>> begin MATERIAL SHOWN

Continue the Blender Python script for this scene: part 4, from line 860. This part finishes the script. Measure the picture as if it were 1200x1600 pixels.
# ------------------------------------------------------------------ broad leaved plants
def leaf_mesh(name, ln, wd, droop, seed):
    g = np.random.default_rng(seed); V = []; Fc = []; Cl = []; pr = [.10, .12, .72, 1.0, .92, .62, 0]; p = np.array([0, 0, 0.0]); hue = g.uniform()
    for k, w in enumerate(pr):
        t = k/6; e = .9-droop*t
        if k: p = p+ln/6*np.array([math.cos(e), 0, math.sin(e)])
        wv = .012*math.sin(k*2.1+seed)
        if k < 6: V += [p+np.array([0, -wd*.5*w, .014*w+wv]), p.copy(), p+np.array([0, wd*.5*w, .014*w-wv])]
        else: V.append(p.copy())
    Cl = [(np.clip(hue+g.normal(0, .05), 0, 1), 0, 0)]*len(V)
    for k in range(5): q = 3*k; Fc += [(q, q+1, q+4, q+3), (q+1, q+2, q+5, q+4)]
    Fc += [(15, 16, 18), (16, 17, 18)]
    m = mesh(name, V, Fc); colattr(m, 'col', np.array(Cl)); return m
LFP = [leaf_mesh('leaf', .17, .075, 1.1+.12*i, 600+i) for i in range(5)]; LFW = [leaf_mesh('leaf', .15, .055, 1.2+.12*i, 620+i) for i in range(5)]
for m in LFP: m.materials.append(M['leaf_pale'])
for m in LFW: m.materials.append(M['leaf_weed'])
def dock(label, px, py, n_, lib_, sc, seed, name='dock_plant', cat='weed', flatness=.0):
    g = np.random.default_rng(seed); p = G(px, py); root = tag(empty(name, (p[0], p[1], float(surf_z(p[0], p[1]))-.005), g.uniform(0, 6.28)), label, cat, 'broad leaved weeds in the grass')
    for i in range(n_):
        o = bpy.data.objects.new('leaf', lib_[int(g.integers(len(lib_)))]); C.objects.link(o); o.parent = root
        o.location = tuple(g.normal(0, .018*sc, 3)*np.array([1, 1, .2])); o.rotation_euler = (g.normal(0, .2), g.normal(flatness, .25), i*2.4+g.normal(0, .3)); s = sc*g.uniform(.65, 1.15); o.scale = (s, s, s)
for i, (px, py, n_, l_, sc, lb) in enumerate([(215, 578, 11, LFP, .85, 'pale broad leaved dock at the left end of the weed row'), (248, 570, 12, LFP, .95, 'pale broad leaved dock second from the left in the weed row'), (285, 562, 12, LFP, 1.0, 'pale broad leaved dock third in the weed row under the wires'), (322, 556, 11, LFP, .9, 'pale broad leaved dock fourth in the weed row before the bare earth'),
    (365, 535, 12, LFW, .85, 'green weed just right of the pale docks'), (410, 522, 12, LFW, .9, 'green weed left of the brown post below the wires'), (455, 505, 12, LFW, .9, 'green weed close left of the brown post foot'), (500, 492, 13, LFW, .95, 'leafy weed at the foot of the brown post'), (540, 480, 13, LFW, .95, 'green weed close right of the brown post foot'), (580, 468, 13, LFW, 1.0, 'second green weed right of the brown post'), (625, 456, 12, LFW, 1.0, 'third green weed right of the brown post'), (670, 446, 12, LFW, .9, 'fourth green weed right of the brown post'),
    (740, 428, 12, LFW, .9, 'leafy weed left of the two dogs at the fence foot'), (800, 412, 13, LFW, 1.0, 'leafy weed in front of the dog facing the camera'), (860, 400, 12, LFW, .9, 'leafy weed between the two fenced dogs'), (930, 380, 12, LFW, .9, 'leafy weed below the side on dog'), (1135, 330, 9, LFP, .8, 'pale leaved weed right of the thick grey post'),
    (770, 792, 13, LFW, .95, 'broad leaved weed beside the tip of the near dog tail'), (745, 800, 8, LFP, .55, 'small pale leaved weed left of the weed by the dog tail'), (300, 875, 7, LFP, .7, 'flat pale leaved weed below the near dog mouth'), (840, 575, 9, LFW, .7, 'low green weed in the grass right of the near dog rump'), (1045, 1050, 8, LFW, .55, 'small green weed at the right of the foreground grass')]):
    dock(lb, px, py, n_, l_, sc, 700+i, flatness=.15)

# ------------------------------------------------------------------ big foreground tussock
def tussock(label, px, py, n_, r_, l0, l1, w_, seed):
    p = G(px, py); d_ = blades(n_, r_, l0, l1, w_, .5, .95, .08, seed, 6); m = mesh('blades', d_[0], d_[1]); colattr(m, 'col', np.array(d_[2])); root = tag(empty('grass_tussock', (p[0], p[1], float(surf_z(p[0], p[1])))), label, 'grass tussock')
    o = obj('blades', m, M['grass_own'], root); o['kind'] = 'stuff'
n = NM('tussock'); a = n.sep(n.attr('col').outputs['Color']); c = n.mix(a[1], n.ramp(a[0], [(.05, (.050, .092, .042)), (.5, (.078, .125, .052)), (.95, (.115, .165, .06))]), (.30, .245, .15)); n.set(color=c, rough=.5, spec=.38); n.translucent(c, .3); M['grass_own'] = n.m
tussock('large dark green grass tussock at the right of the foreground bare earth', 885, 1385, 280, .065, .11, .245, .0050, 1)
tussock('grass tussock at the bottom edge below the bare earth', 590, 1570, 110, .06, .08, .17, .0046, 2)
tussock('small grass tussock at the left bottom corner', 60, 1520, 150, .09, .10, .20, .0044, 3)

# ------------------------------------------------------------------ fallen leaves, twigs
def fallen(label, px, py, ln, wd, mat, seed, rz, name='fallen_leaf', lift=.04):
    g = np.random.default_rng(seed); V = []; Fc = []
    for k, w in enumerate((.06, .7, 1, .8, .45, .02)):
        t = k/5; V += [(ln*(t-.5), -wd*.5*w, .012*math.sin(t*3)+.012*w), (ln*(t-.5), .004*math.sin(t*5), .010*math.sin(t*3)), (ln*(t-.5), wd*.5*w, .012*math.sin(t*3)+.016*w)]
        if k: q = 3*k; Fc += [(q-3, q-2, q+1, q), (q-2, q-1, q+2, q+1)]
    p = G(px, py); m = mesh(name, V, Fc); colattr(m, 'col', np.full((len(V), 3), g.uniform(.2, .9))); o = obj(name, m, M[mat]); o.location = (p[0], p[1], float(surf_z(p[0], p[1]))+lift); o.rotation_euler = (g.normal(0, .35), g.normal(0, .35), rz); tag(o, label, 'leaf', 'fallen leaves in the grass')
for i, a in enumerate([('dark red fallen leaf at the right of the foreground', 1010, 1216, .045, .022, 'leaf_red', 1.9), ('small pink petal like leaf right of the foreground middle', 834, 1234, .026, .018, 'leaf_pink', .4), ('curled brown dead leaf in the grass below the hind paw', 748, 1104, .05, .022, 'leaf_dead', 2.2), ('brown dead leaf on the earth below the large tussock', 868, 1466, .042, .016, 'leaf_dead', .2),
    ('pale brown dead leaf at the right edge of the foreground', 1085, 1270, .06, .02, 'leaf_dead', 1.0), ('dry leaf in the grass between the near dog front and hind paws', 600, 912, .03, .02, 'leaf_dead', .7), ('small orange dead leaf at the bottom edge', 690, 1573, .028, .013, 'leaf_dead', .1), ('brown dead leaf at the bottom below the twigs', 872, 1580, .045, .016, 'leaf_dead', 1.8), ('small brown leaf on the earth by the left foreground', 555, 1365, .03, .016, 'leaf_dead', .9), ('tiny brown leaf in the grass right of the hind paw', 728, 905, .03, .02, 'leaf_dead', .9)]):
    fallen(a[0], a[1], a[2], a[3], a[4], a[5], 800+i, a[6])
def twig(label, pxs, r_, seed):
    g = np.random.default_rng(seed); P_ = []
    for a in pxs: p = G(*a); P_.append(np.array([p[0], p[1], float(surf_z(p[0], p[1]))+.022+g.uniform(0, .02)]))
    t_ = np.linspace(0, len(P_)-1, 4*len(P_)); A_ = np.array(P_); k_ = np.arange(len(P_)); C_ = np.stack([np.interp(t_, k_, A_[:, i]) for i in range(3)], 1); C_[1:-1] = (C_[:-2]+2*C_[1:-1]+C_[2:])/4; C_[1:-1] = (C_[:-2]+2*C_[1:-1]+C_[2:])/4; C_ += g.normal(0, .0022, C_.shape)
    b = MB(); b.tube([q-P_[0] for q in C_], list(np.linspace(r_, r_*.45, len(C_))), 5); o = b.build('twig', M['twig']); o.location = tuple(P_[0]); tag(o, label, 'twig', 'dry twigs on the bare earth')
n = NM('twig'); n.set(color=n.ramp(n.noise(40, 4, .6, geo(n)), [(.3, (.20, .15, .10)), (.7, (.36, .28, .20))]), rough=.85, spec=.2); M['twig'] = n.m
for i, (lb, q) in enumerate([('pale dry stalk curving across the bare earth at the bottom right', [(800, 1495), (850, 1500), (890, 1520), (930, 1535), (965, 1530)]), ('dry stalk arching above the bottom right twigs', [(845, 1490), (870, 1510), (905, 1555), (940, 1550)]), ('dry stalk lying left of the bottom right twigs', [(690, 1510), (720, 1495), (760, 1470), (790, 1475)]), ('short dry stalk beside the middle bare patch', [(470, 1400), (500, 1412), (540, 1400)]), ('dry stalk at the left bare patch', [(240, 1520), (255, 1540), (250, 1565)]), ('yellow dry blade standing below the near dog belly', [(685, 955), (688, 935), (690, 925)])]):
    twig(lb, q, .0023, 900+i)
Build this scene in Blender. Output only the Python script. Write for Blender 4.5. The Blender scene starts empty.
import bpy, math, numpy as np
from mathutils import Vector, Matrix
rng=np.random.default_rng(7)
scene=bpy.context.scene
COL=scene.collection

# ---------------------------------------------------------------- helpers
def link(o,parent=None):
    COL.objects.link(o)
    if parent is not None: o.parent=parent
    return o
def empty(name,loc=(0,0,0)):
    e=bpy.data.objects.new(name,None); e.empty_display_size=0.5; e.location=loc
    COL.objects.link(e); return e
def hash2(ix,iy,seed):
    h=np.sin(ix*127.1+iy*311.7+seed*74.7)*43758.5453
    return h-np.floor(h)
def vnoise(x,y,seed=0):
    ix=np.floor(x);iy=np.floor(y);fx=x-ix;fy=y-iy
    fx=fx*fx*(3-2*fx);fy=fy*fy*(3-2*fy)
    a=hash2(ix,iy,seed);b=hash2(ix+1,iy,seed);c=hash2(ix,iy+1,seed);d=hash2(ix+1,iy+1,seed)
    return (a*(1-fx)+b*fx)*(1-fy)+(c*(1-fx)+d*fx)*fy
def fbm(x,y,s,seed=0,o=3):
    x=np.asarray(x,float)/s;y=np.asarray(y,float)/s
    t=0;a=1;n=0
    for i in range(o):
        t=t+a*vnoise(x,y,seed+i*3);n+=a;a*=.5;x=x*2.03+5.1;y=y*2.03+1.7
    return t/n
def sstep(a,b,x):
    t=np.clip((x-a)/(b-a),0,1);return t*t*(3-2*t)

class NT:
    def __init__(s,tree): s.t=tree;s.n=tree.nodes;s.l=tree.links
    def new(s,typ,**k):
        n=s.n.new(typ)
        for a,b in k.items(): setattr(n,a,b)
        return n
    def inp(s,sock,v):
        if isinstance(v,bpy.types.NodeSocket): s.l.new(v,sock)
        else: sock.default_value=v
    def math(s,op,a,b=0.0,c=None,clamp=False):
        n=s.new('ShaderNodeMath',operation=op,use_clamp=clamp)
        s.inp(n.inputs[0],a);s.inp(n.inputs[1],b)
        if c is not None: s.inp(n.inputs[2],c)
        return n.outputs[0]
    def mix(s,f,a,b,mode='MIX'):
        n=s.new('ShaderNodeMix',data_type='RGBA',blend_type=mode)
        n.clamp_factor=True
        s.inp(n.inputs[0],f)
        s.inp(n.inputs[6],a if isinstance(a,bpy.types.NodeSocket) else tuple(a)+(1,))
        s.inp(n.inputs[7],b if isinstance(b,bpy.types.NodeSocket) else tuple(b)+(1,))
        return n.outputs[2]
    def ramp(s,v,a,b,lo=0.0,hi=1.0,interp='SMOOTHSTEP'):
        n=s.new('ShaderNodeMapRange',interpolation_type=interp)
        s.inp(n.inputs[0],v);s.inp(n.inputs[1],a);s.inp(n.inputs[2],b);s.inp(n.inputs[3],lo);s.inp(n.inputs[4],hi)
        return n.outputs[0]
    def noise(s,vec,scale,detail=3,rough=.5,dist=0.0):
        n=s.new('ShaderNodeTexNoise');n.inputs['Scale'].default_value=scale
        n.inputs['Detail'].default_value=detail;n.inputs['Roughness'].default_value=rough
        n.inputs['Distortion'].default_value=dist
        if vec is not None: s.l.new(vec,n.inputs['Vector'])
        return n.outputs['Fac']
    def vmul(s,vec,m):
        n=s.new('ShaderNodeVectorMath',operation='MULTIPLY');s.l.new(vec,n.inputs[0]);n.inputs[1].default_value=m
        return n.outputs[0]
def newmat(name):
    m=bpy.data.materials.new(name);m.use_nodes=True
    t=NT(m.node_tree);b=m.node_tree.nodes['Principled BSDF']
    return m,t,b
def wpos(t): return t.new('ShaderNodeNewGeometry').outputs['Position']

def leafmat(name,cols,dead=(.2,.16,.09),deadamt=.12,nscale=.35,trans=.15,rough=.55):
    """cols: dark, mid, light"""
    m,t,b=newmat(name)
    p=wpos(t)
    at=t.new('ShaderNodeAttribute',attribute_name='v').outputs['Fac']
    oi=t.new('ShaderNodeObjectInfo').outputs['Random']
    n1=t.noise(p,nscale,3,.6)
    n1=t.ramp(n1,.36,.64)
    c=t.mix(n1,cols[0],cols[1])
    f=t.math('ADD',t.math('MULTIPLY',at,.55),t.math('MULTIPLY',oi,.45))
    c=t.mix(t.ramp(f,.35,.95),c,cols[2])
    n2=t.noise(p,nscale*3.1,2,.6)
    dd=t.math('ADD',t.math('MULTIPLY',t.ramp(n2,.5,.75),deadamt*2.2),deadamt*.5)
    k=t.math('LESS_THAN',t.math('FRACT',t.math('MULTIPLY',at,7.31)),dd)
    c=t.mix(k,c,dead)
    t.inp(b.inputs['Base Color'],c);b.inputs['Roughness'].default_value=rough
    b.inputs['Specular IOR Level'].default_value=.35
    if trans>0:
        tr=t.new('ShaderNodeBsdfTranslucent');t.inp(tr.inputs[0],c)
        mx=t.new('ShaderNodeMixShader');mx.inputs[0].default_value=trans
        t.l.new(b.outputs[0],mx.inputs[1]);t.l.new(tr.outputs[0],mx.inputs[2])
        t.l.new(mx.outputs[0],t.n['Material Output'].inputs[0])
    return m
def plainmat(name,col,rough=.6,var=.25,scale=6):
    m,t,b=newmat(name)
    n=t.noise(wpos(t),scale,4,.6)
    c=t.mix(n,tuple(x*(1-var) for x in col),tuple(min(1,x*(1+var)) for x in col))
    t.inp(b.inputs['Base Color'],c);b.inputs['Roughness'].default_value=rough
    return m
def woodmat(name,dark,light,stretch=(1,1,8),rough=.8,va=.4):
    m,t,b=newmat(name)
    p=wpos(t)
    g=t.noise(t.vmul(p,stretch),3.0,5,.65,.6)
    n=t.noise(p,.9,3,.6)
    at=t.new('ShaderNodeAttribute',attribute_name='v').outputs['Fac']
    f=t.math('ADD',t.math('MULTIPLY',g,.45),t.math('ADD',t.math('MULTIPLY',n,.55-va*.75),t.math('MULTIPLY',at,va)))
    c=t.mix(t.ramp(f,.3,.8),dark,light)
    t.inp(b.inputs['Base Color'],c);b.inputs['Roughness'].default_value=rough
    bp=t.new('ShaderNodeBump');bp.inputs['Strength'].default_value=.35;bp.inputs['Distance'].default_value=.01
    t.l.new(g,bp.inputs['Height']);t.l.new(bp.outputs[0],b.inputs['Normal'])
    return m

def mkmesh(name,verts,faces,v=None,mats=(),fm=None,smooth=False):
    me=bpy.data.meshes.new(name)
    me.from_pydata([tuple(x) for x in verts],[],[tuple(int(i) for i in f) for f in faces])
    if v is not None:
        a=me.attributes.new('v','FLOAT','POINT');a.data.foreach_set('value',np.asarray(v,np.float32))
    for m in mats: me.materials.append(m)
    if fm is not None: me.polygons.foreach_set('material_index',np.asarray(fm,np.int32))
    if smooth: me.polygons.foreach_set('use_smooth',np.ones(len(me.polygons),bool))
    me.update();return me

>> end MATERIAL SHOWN

• WHAT TO PRODUCE:
Transcribe the lines beginning at the one that contains "Build this scene" and ending at the one that contains "COL=scene.collection", with nothing added or left out.

• ANSWER TO THE TASK:
Build this scene in Blender. Output only the Python script. Write for Blender 4.5. The Blender scene starts empty.
import bpy, math, numpy as np
from mathutils import Vector, Matrix
rng=np.random.default_rng(7)
scene=bpy.context.scene
COL=scene.collection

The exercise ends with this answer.